Risks and scams abound in the investing world and gold is not immune to them. Clever swindlers know that not all individuals are well-educated when it comes to making investments and they do not hesitate to take advantage of this situation. The most prevalent risks and those that sometimes cross over into being scams pertain to junior gold stocks, gold ETFs, rare coins, and cash for gold. We’ll talk about each in the coming sections.
Junior Gold Stocks
Junior gold stocks are extremely risky.
A junior gold stock is a share of a mining company that is relatively new on the scene and usually is still in the exploration and development phase. The company most likely does not have any proven gold reserves as revealed by seismic surveys on the land being mined. A proven gold reserve means there is greater than a 90 percent chance that deposits of gold are present . People invest in junior gold stocks with the hope that the company will find a large deposit and explode in size. Such findings equate to increased returns for investors.

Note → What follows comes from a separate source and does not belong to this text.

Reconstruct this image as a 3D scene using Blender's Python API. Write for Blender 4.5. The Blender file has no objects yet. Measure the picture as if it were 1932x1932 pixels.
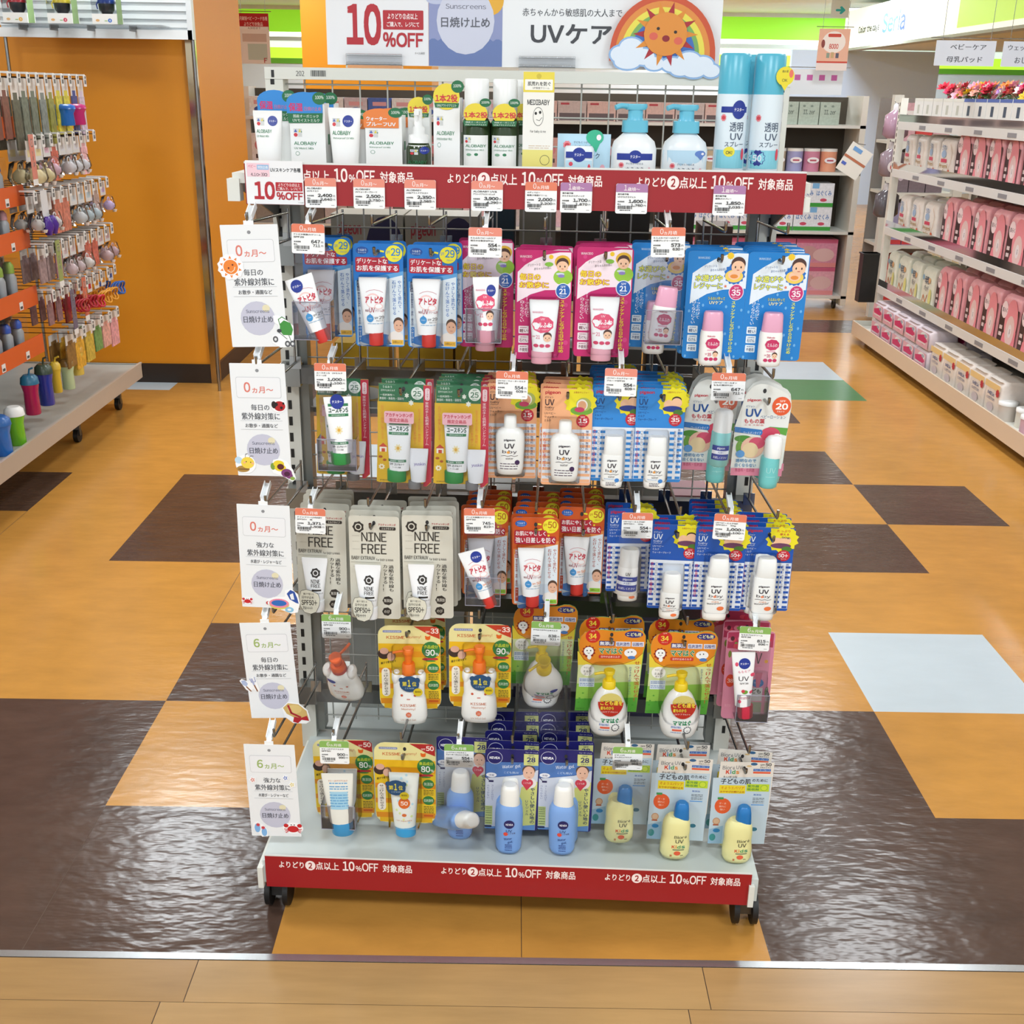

These junior stocks often trade for $5 or less per share, so they are referred to as penny stocks. There is always risk involved in investing in penny stocks. If a company is not successful, it could fold, taking all of the investor’s money with it. Due to their high level of risk and highly speculative nature, these stocks are more volatile than those of companies with proven reserves.
Things like company location, management, and the market need to be thoroughly researched and considered prior to selecting a junior gold stock. This can be very time-consuming for an investor. Another drawback is that it is much more likely for a junior mining company to go under than it is for a larger mining entity. Investors should not put themselves in such a precarious situation when there are well-performing gold mutual funds and shares of stable gold mining companies with proven reserves available.